Saturday in Tulsa, Mr. Trump made the signal error of bragging on the latest highs in the stock markets. Hasn’t he learned by now what a flimsy representation of reality that is? Evidently not. The air may be coming out of that lifebuoy in the next couple of weeks, and his election prospects will sink with it. This will happen as the nation approaches the dark moment when the postponement of debt repayments ends. Imagine how many mortgage, car payments, and small business loan defaults will crackle across the land, and how that will thunder through the banking system. Anyone with half a brain knows that only the strenuous manipulations of the Federal Reserve have kept stocks levitating, doing the only trick they know how to do: printing money by digital keystrokes.

There are so many dimensions to that blunder, it could hasten a more complete economic, civil and social collapse before November 3. If markets somehow magically stayed elevated, would all those Americans dispossessed of houses, cars, and businesses not feel more resentful than ever about the skullduggery of the elites? And might they form a third faction in a burgeoning civil war against both the Woke Left and the Trump-led government?
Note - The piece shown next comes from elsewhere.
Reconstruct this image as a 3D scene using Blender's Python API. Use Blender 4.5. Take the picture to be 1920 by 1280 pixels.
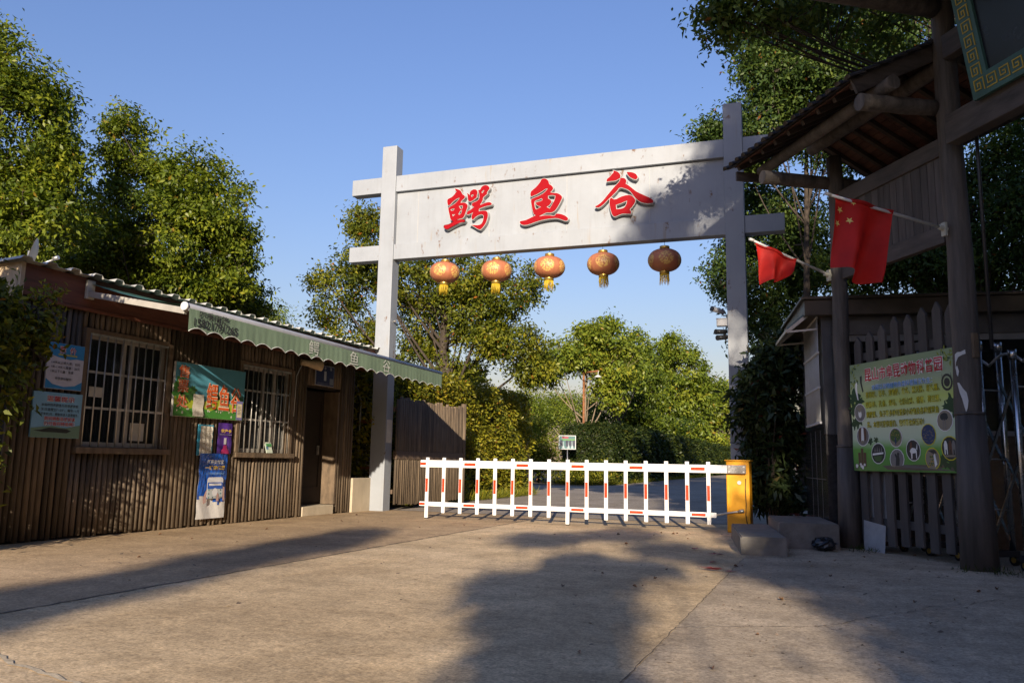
import bpy, math, random
import numpy as np
from mathutils import Vector, Matrix, noise as mnoise
for _o in list(bpy.data.objects): bpy.data.objects.remove(_o)
SC = bpy.context.scene
COL = SC.collection
RAD = math.radians
rnd = random.Random(7)

# ---------------------------------------------------------------- camera
CAM_R = Matrix(((0.92857, 0.03970, 0.36903), (0.37094, -0.14383, -0.91744), (0.01665, 0.98881, -0.14828)))
FPX = 1493.0
EYE = Vector((0.0, 0.0, 0.95))
def _ortho(m):
    c0 = Vector(m.col[0]).normalized(); c2 = Vector(m.col[2]); c2 = (c2 - c0 * c2.dot(c0)).normalized()
    c1 = c2.cross(c0)
    return Matrix((c0, c1, c2)).transposed()
CAM_R = _ortho(CAM_R)
cam_data = bpy.data.cameras.new('camera')
cam_data.lens = FPX / 1920 * 36; cam_data.sensor_width = 36
cam_data.clip_start = 0.05; cam_data.clip_end = 3000
cam = bpy.data.objects.new('camera', cam_data); COL.objects.link(cam)
cam.matrix_world = Matrix.Translation(EYE) @ CAM_R.to_4x4()
SC.camera = cam

# ---------------------------------------------------------------- sky, sun, exposure
SUN_AZ = Vector((0.285, -0.958, 0)).normalized()       # horizontal direction towards the sun
SUN_EL = RAD(16.8)
world = bpy.data.worlds.new('World'); SC.world = world; world.use_nodes = True
wn = world.node_tree
sky = wn.nodes.new('ShaderNodeTexSky'); sky.sky_type = 'NISHITA'; sky.sun_disc = False
sky.sun_elevation = SUN_EL; sky.sun_rotation = math.atan2(SUN_AZ.x, SUN_AZ.y)
sky.altitude = 0; sky.air_density = 2.0; sky.dust_density = 1.0; sky.ozone_density = 6.0
bg = wn.nodes['Background']; bg.inputs['Strength'].default_value = 0.10
tintn = wn.nodes.new('ShaderNodeMix'); tintn.data_type = 'RGBA'; tintn.blend_type = 'MULTIPLY'; tintn.inputs[0].default_value = 1; tintn.inputs[7].default_value = (1.0, 0.86, 1.15, 1)
wn.links.new(sky.outputs[0], tintn.inputs[6]); wn.links.new(tintn.outputs[2], bg.inputs['Color'])
sun_d = bpy.data.lights.new('sun', 'SUN'); sun_d.energy = 5.0; sun_d.angle = RAD(0.5); sun_d.color = (1.0, 0.86, 0.68)
sun = bpy.data.objects.new('sun', sun_d); COL.objects.link(sun)
sun_dir = SUN_AZ * math.cos(SUN_EL) + Vector((0, 0, math.sin(SUN_EL)))
sun.rotation_euler = sun_dir.to_track_quat('Z', 'Y').to_euler(); sun.location = (20, -60, 30)
SC.view_settings.view_transform = 'Standard'; SC.view_settings.look = 'None'
SC.view_settings.exposure = 0.80; SC.view_settings.gamma = 1.0; SC.view_settings.use_curve_mapping = False
SC.cycles.max_bounces = 8; SC.cycles.transparent_max_bounces = 12

# ---------------------------------------------------------------- measured positions: from picture angles to real places
def ray(u, v): return CAM_R @ Vector((u - 960.0, -(v - 640.0), -FPX))
def at(u, v, d): return EYE + ray(u, v) * (d / FPX)             # d metres in front of the camera
def on_plane(u, v, p, n):
    r = ray(u, v); t = (Vector(p) - EYE).dot(n) / r.dot(n); return EYE + r * t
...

And what if the Federal Reserve’s stupid trick of money-printing destroys the value of the dollar per se? That’s hardly a far-out scenario.

Meanwhile, there’s the sinister joker-in-the-deck these next couple of weeks. It’s called the Fourth of July. It’s hard to imagine a fatter target for those who are truly intent on making things as bad as possible than that particular holiday. Hey, they’ve already torn down statues of George Washington. What else is left to trash?